▶ **WRITTEN REQUEST**:
Set the lines down again exactly, first line through the line that contains "obj('bunched_fold', m, CANVAS, t, solid=.003)", with no pictures.

───── INFORMATION SUPPLIED

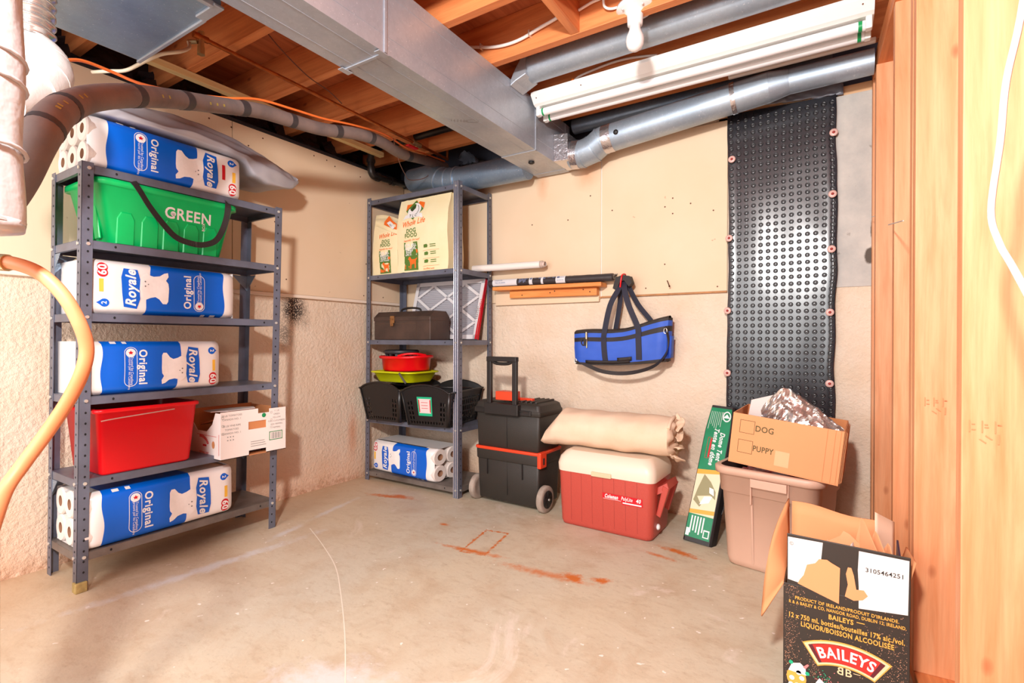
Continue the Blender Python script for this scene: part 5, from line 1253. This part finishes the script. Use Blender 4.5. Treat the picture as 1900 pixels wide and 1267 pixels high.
t = thing('canvas_roll', 'cream canvas sheet rolled up and lying across the cooler lid', 'canvas roll', (1.685, -.300, .362))
def crs(a, u):      # section angle a, u along
    r_ = .094*(1+.05*math.sin(2*a+1)+.05*nz(math.cos(a)*2, math.sin(a)*2, u*4)); 
    x = -.335+.635*u; rz_ = r_*1.02
    if u < .10: k = u/.10; rz_ *= .62+.38*k**.5; r_ *= .7+.3*k
    zc = .096-.03*max(0, .12-u)/.12*1.2
    return V((x+(.045*math.sin(a)*max(0, 1-u*6))+.008*nz(a, u*5), r_*math.cos(a)*1.15, zc+rz_*math.sin(a)*(1.0 if math.sin(a) > -.6 else .96)+.004*math.sin(u*26+a*3)*.6))
m = MB().loft([[crs(2*PI*j/48, i/40) for j in range(48)] for i in range(41)], 0, (True, False))
rings = [[crs(2*PI*j/48, 1.0) for j in range(48)]]
for k, s_ in ((1, .86), (2, .66), (3, .45), (4, .2)):
    rings.append([V((.306+.022*nz(2.2*math.cos(j*.131), 2.2*math.sin(j*.131), k*.9)+.012*(k % 2), p.y*s_+.010*nz(2*math.cos(j*.131), 2*math.sin(j*.131), k*3.), .092+(p.z-.092)*s_+.010*nz(2*math.cos(j*.131), 2*math.sin(j*.131), 4+k))) for j, p in enumerate(rings[0])])
m.loft(rings, 0, (False, True)); obj('rolled_cloth', m, CANVAS, t)
m = MB(); m.tube([crs(a, 1.0)*1.0+V((.004, 0, 0)) for a in [2.6-.35*q for q in range(14)]], .007, 8, sub=2)
for k in range(4):
    a0 = -.5+.55*k; m.grid(lambda a, b: V((.300+.055*b*math.sin(PI*(.15+.7*a))+.010*math.sin(a*5+k), -.070+.10*a*math.cos(a0)+.015*k+.015*nz(a*3, b*3, k), .030+.036*k+.07*a*math.sin(a0)-.015*b+.012*nz(a*3, b*2, k+9))), 12, 8)
obj('bunched_fold', m, CANVAS, t, solid=.003)

# ================================================================== tent carton leaning on the wall
t = thing('tent_bag', 'narrow black tent bag with green and orange printed sleeve leaning upright by the wall', 'tent bag', (2.098, -.335, .004))
ex = V((1, -.10, .0)).normalized(); ez = (V((.065, .262, .585))).normalized(); ex = (ex-ez*ex.dot(ez)).normalized(); ey = ez.cross(ex)
TL_, TWd, TT = .640, .125, .062
f3 = lambda u, v, w=0: ex*u+ez*v-ey*w
m = MB(); 
def tsec(v):
    k = 1-.16*max(0, (v/TL_-.80)/.2)**1.2; hw = TWd/2*k; return [f3(a+(.012*(1-k)*5 if False else 0), v, b) for a, b in ((-hw, 0), (-hw+.008, .006), (hw-.008, .006), (hw, 0), (hw+.012, -TT*.5), (hw, -TT), (-hw, -TT), (-hw-.002, -TT*.5))]
m.loft([tsec(TL_*i/16) for i in range(17)], sm=False); obj('black_bag', m, M('black_bag_vinyl', (32, 28, 28), .5, bump=.3, bs=30), t, bevel=.004)
m = MB().ribbon([f3(.075, .15, -.02), f3(.09, .25, -.01), f3(.088, .36, -.015), f3(.07, .42, -.02)], (0, 1, .2), .022, .003); obj('carry_strap', m, STRAP, t)
mp = lambda u, v, w=0: f3(u*(1-.16*max(0, (v/TL_-.80)/.2)**1.2), v, .0068+w)
def strip(v0, v1, mat, name, w=0):
    m = MB(); m.grid(lambda a, b: mp(-.057+.108*a, v0+(v1-v0)*b, w), 2, 8, sm=False); return obj(name, m, mat, t)
strip(.018, .12, TENTG, 'lower_green_label'); strip(.12, .318, TENTC, 'picture_panel'); strip(.318, .628, TENTG, 'upper_green_label')
m = MB(); m.flat([(-.057, .120), (.051, .132), (.051, .150), (-.057, .138)], mp, 0, .0006).flat([(-.057, .300), (.051, .318), (.051, .335), (-.057, .322)], mp, 0, .0006); obj('orange_stripe', m, TENTO, t)
m = MB(); m.flat([(-.050, .18), (-.018, .155), (-.012, .165), (-.036, .20), (.020, .215), (.044, .20), (.040, .235), (.012, .275), (-.022, .305), (-.040, .235)], mp, 0, .0006)
obj('tent_picture', m, TENTF, t)
m = MB(); m.flat([(-.02, .165), (.02, .18), (.03, .212), (-.005, .205)], mp, 0, .0012).flat([(.014, .225), (.036, .215), (.030, .245), (.010, .25)], mp, 0, .0012); obj('tent_highlight', m, WHITEP, t)
m = MB(); m.text('Dome Tent', mp, .022, .445, .030, 0, .0012, .03, .3, rot=-PI/2, sx=.85); m.text('Tente en d\u00f4me', mp, -.006, .440, .030, 0, .0012, .03, .3, rot=-PI/2, sx=.85)
for k in range(7): m.rect(-.050+.009*k, -.0485+.009*k, .52+.008*(k*3 % 4), .610, mp)
for k in range(5): m.rect(-.042+.013*k, -.036+.013*k, .035+.006*(k*5 % 3), .112, mp)
m.rect(-.055, -.040, .022, .055, mp, 0, .0008); m.rect(.020, .046, .028, .062, mp, 0, .0008)
m.flat([(.030+.020*math.cos(a), .590+.026*math.sin(a)) for a in [2*PI*q/18 for q in range(18)]], mp, 0, .0008)
obj('white_print', m, WHITEP, t)
m = MB(); m.flat([(.030+.015*math.cos(a), .590+.020*math.sin(a)) for a in [2*PI*q/18 for q in range(18)]], mp, 0, .0014); m.rect(.024, .042, .032, .056, mp, 0, .0014); obj('green_badge', m, TENTG, t)
m = MB(); m.flat([(.012, .582), (.03, .602), (.046, .582)], mp, 0, .002); m.text('ESCORT', mp, .012, .590, .010, 0, .002, .01, rot=-PI/2); obj('badge_peak', m, WHITEP, t)
m = MB(); m.frame2(-.038, -.018, .38, .48, .0015, mp, 0, .0012); m.rect(-.026, -.020, .385, .475, mp, 0, .0012); obj('red_box_print', m, REDP, t)

# ================================================================== dimpled membrane
t = thing('dimpled_membrane', 'black dimpled drainage membrane fastened upright on the back wall by the bare concrete', 'membrane', (2.392, .0, 0))
def edge(z, s): return .006*nz(z*7, s)+.010*math.sin(z*5+s)*.4
def mem(a, z, w=0):
    x = -.222+.446*a+(edge(z, 1) if a < .5 else edge(z, 7))*abs(a-.5)*2
    return V((x, -.010-w-.012*math.exp(-((1-a)/.03)**2)-.006*math.exp(-(a/.03)**2)-.004*nz(a*3, z*3), z))
ztop = lambda a: 2.005-.015*a
m = MB().grid(lambda a, b: mem(a, .002+(ztop(a)-.002)*b), 30, 120); obj('membrane_sheet', m, M('glossy_black_membrane', (34, 34, 40), .24, bump=.12, bs=5, spec=.7), t)
m = MB(); nc = 14; rows = 62
for i in range(nc):
    a = .035+.93*i/(nc-1)
    for j in range(rows):
        z = .02+.0318*j+(.0159 if False else 0)
        if z > ztop(a)-.012: continue
        c = mem(a, z); n = 10; rg = []
        for r_, h in ((.0108, 0), (.0092, .0045), (.0074, .005), (.0062, .0012), (.0040, .0038)):
            rg.append([c+V((r_*math.cos(2*PI*q/n), -h, r_*math.sin(2*PI*q/n))) for q in range(n)])
        m.loft(rg, 0, (False, False)); m.add(rg[-1]+[c+V((0, -.0045, 0))], [(q, (q+1) % n, n) for q in range(n)], 0, True)
    m.ribbon([mem(a, .01+(ztop(a)-.02)*q/30, .0008) for q in range(31)], (1, 0, 0), .0030, .0012, sub=1)
o = obj('dimples', m, M('black_dimples', (24, 24, 28), .28, spec=.7), t); o['kind'] = 'stuff'
for x, z in ((2.189, 1.778), (2.605, 1.819), (2.602, 1.549), (2.599, 1.307), (2.178, 1.398), (2.594, 1.028), (2.172, 1.047), (2.172, .745), (2.594, .713)):
    p = V((x-2.392, -.030, z)); k = MB().lathe([(0, 0), (.0165, 0), (.0165, .003), (.013, .0045), (0, .0045)], p, (0, -1, 0), n=20); o = obj('washer', k, WASHER, t)
    k = MB().lathe([(0, .0045), (.0062, .0045), (.005, .0075), (0, .0078)], p, (0, -1, 0), n=12); obj('screw', k, M('red_screw', (160, 50, 44), .5) if 'red_screw' not in MATS else MATS['red_screw'], o)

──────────

▶ **THE ANSWER**:
Continue the Blender Python script for this scene: part 5, from line 1253. This part finishes the script. Use Blender 4.5. Treat the picture as 1900 pixels wide and 1267 pixels high.
t = thing('canvas_roll', 'cream canvas sheet rolled up and lying across the cooler lid', 'canvas roll', (1.685, -.300, .362))
def crs(a, u):      # section angle a, u along
    r_ = .094*(1+.05*math.sin(2*a+1)+.05*nz(math.cos(a)*2, math.sin(a)*2, u*4)); 
    x = -.335+.635*u; rz_ = r_*1.02
    if u < .10: k = u/.10; rz_ *= .62+.38*k**.5; r_ *= .7+.3*k
    zc = .096-.03*max(0, .12-u)/.12*1.2
    return V((x+(.045*math.sin(a)*max(0, 1-u*6))+.008*nz(a, u*5), r_*math.cos(a)*1.15, zc+rz_*math.sin(a)*(1.0 if math.sin(a) > -.6 else .96)+.004*math.sin(u*26+a*3)*.6))
m = MB().loft([[crs(2*PI*j/48, i/40) for j in range(48)] for i in range(41)], 0, (True, False))
rings = [[crs(2*PI*j/48, 1.0) for j in range(48)]]
for k, s_ in ((1, .86), (2, .66), (3, .45), (4, .2)):
    rings.append([V((.306+.022*nz(2.2*math.cos(j*.131), 2.2*math.sin(j*.131), k*.9)+.012*(k % 2), p.y*s_+.010*nz(2*math.cos(j*.131), 2*math.sin(j*.131), k*3.), .092+(p.z-.092)*s_+.010*nz(2*math.cos(j*.131), 2*math.sin(j*.131), 4+k))) for j, p in enumerate(rings[0])])
m.loft(rings, 0, (False, True)); obj('rolled_cloth', m, CANVAS, t)
m = MB(); m.tube([crs(a, 1.0)*1.0+V((.004, 0, 0)) for a in [2.6-.35*q for q in range(14)]], .007, 8, sub=2)
for k in range(4):
    a0 = -.5+.55*k; m.grid(lambda a, b: V((.300+.055*b*math.sin(PI*(.15+.7*a))+.010*math.sin(a*5+k), -.070+.10*a*math.cos(a0)+.015*k+.015*nz(a*3, b*3, k), .030+.036*k+.07*a*math.sin(a0)-.015*b+.012*nz(a*3, b*2, k+9))), 12, 8)
obj('bunched_fold', m, CANVAS, t, solid=.003)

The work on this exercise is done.